The URL for my local server is http://192.168.1.160, which creates entities with weird looking names, like “emoncms@192.168.1.160 flowrate”. I went through them all and gave them sensible names, icons and entity ids in the entity settings editor.
It was at this point that I realized only the “Heat Energy” sensor has units. This is the one I created using the power to energy input processor. I checked the emoncms integration source code. It uses a table that maps each type of feed unit to the corresponding Home Assistant sensor definition. It gets the unit types from a list of feeds retrieved from /feed/list.json.
[
{"id":"1","userid":"1","name":"elec","tag":"heatpump","public":"","size":"30172","engine":"5","unit":"","value":25.8,"time":1762271000},
{"id":"3","userid":"1","name":"elec_kwh","tag":"heatpump","public":"","size":"30040","engine":"5","unit":"","value":236.387,"time":1762271000},
{"id":"4","userid":"1","name":"heat","tag":"heatpump","public":"","size":"30008","engine":"5","unit":"","value":0,"time":1762271000},
{"id":"5","userid":"1","name":"heat_kwh","tag":"heatpump","public":"","size":"30008","engine":"5","unit":"kWh","value":22.748589999992,"time":1762271000},
{"id":"8","userid":"1","name":"flowrate","tag":"heatpump","public":"","size":"29900","engine":"5","unit":"","value":0.834,"time":1762271000},
{"id":"9","userid":"1","name":"flowT","tag":"heatpump","public":"","size":"29888","engine":"5","unit":"","value":21.35,"time":1762271000},
{"id":"10","userid":"1","name":"returnT","tag":"heatpump","public":"","size":"29880","engine":"5","unit":"","value":21.29,"time":1762271000},
{"id":"11","userid":"1","name":"dhw","tag":"gpio","public":"","size":"29844","engine":"5","unit":"","value":0,"time":1762271001}
]
Querying the emonHP myself confirms that only one feed has a unit property.
It turns out that once you’ve created feeds on the inputs tab you have to switch to the feeds tab and explicitly define units for them there. Once I’d done that, I tried to use the “Reconfigure” command to update the Home Assistant integration. However, it just marked all the sensors as “no longer provided”. I deleted them all, deleted the integration entry and tried again from the beginning. To my surprise, when the entities were recreated, Home Assistant reused the names, icons and entity ids I applied the first time round.

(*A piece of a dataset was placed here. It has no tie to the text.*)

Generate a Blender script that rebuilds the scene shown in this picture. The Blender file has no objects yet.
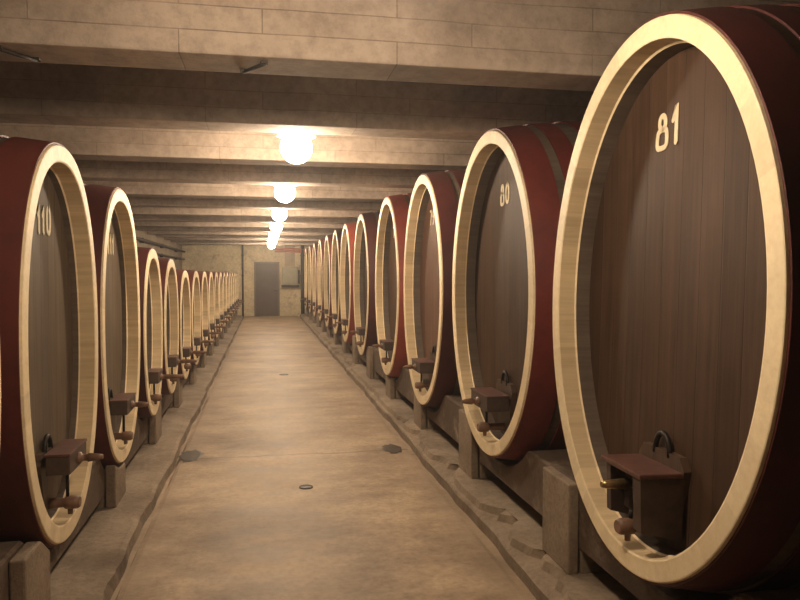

I gave it a day to get some real data aggregating. All looked good so I switched my dashboards, utility meters and template sensors to use local data.
Conclusion
One day of tinkering later, I’m in the same place that I started, except my data is accessible with 30 seconds less latency. I’ll also continue to have access to it if the internet goes down. However, I now also have the option of monitoring inputs in close to real time, updated every 10 seconds.
I wish more smart devices would provide local APIs. Instead, most of them depend on a remote server. If you’re lucky there’ll be a public API to retrieve your data. If not, you’ll have to rely on someone reverse engineering it. Then hope that they don’t change the API on a whim, or discontinue the service.